# AVAILABLE DATA
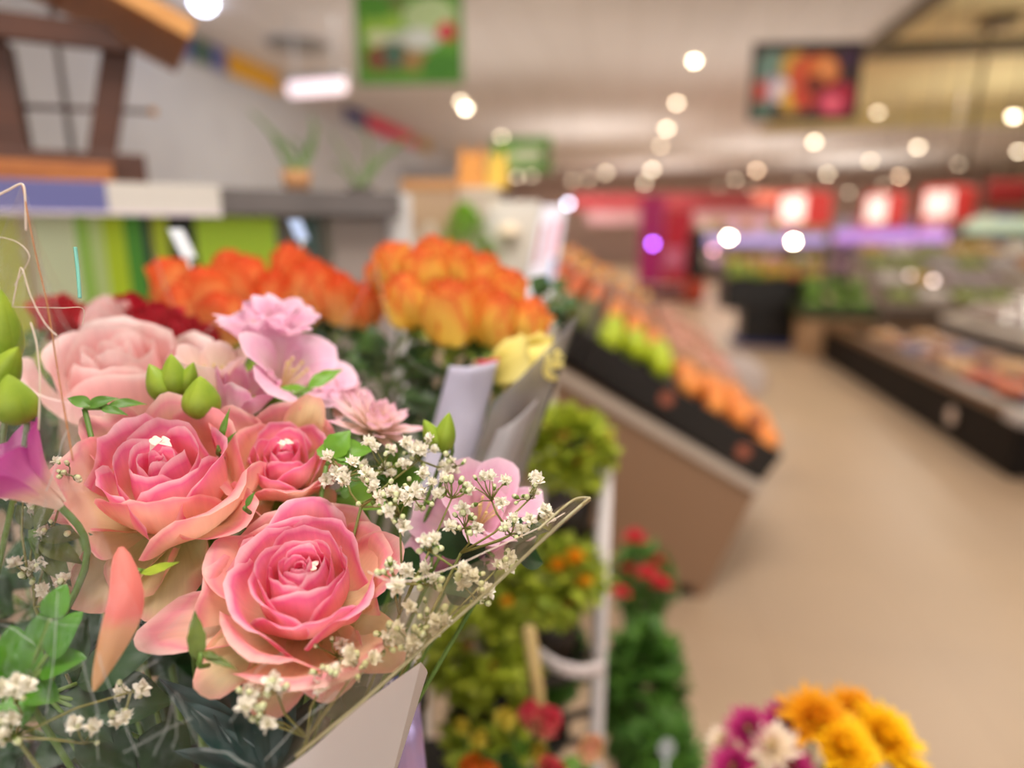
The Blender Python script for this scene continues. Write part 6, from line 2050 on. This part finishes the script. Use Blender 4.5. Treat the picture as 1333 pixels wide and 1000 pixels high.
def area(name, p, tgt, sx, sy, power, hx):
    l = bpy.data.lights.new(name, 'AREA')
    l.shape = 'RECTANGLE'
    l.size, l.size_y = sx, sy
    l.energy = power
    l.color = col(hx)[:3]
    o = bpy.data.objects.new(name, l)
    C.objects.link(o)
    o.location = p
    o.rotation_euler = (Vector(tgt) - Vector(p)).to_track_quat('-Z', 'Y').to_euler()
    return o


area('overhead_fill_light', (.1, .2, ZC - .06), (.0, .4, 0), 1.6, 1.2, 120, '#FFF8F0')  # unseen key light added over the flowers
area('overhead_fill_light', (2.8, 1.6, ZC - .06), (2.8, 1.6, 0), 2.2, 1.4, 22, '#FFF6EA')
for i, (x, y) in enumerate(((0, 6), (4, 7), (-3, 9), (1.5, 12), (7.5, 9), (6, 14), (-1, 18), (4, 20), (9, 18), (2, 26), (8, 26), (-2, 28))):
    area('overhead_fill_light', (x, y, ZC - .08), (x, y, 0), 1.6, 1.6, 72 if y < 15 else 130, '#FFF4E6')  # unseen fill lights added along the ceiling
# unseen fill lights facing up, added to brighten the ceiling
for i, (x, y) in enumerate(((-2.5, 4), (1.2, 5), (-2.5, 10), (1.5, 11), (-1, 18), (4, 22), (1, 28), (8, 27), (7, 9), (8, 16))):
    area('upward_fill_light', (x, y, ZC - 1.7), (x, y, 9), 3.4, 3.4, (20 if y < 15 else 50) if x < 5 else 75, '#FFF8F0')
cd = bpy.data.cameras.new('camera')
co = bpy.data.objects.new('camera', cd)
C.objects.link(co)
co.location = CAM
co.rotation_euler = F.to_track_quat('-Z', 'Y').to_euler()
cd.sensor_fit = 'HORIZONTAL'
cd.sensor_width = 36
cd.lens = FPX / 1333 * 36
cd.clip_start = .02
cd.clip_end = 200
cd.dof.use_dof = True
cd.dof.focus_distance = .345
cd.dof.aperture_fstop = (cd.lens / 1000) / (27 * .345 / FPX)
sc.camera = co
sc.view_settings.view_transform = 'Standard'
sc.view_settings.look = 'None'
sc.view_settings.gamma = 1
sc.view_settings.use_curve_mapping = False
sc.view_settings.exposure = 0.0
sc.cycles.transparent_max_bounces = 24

...

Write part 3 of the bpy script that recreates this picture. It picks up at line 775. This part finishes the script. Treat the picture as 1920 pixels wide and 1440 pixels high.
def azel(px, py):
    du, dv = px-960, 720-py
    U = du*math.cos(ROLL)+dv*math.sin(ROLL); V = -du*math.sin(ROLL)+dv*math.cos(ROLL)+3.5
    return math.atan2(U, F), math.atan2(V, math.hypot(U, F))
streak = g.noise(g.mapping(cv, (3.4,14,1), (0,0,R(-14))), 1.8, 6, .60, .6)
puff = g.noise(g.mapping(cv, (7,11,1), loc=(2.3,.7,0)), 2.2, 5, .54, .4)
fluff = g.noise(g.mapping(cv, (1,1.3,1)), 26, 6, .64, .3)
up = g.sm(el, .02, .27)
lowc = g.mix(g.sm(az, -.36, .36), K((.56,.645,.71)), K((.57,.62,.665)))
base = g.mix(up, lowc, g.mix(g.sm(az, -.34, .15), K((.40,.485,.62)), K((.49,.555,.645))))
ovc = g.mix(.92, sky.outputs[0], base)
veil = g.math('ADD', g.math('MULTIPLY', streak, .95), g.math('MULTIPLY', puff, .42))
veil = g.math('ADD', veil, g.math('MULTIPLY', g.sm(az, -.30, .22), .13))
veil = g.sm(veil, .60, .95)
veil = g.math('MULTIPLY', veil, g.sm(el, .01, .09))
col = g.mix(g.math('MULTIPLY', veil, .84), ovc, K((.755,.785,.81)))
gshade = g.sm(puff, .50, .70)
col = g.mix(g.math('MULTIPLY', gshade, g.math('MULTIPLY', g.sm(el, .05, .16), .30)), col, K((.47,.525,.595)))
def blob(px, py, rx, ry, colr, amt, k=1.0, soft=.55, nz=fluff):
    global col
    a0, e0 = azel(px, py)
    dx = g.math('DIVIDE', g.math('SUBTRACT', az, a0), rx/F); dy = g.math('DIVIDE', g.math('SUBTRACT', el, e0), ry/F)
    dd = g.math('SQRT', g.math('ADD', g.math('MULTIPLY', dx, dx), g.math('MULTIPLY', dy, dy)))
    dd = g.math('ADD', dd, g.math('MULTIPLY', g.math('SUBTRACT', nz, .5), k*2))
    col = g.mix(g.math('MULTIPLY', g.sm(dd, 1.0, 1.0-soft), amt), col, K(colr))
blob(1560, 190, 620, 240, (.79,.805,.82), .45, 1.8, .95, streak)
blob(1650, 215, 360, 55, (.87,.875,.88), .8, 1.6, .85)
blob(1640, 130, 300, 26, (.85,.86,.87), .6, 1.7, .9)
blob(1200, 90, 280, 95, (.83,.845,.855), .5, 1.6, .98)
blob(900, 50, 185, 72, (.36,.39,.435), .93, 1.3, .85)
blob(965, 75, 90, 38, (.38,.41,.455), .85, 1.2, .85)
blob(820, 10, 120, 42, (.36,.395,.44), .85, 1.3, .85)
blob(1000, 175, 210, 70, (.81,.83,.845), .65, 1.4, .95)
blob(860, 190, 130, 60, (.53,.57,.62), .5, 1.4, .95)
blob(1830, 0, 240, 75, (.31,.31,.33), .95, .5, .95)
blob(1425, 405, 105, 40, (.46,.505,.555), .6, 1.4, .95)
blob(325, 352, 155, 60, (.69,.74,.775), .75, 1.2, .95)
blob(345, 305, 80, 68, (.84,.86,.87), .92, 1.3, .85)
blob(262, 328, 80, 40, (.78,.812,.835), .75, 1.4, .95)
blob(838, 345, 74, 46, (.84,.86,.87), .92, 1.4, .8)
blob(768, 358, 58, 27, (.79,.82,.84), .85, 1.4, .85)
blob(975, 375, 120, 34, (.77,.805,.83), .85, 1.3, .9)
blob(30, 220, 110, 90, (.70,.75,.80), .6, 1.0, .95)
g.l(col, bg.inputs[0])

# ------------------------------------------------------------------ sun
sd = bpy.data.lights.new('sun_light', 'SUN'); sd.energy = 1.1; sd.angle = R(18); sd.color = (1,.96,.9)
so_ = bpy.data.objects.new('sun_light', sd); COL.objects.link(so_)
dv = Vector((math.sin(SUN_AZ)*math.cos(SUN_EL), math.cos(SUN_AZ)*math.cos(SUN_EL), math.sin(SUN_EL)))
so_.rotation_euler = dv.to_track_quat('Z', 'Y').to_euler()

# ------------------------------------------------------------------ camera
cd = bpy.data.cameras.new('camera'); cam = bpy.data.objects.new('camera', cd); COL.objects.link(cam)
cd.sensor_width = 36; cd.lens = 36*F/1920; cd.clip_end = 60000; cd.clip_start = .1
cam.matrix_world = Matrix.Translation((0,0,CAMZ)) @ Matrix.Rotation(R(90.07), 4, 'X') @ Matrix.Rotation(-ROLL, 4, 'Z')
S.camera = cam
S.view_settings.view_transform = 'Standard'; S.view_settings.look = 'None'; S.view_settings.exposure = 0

# STATED GOAL
Reproduce every line of the listing above in which the string "Treat" appears.

# SOLUTION TO THIS PROBLEM
The Blender Python script for this scene continues. Write part 6, from line 2050 on. This part finishes the script. Use Blender 4.5. Treat the picture as 1333 pixels wide and 1000 pixels high.
Write part 3 of the bpy script that recreates this picture. It picks up at line 775. This part finishes the script. Treat the picture as 1920 pixels wide and 1440 pixels high.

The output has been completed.